Wednesday, September 2, 2020

Lictors: Symbols of order in the Roman world

A lictor (possibly from Latin: ligare, "to bind") was a Roman civil servant who was an attendant and bodyguard to a magistrate who held imperium. Lictors are documented since the Roman Kingdom, and may have originated with the Etruscans. Lictors were instituted by Rome's first king, Romulus, who appointed 12 lictors to attend him. Livy refers to two competing traditions for the reason that Romulus chose that number of lictors. The first version is that 12 was the number of birds that appeared in the augury, which had portended the kingdom to Romulus. The second version, favoured by Livy, is that the number of lictors was borrowed from the Etruscan kings, who had one lictor appointed from each of their 12 states. 

Originally, lictors were chosen from the plebs, but through most of Roman history, they seemed to have been freedmen. Centurions from the legions were also automatically eligible to become lictors on retirement from the army.  Lictors were exempted from military service, received a fixed salary (of 600 sesterces, in the beginning of the Empire), and were organized in a corporation. Usually, they were personally chosen by the magistrate they were supposed to serve, but it is also possible that they were drawn by lots.  Lictors were associated with Comitia Curiata and, probably, one was originally selected from each curia, since there were originally 30 curiae and 30 lictors (24 for the two consuls and six for the sole praetor).  

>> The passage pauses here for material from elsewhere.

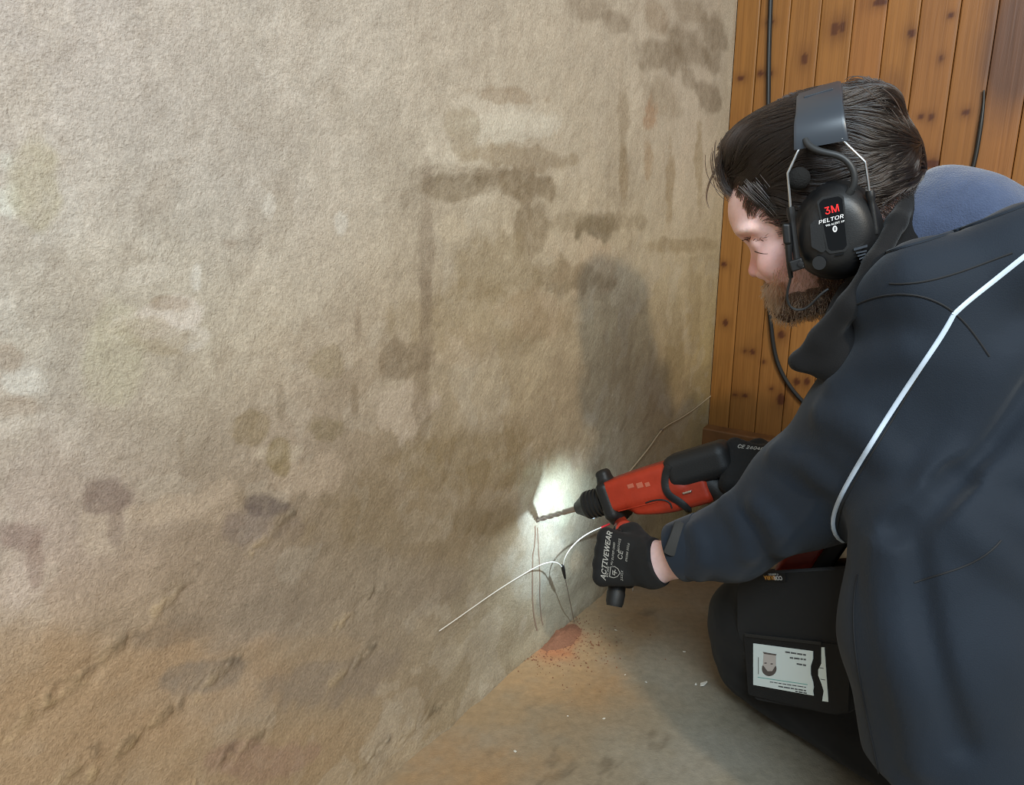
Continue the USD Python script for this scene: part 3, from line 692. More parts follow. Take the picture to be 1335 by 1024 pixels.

A Vestal Virgin was accorded a lictor when her presence was required at a public ceremony.  These lictors, however, were known as lictor curiatus.  They did not carry rods or fasces as their main tasks were religious.  There were approximately 30 of them, serving at the command of the Pontifex Maximus, the high priest of Rome. They were present at sacrifices where they carried or guided sacrificial animals to the altars. During the Imperial Period, women of the royal family were usually followed by two of these lictors.  They were also tasked with summoning the Comitia Curiata (the Public Assembly) and to maintain order during its procedures.

Image: Statuette of a Roman lictor , Bronze, 1st century CE that I photographed at the Art Institute of Chicago in 2009.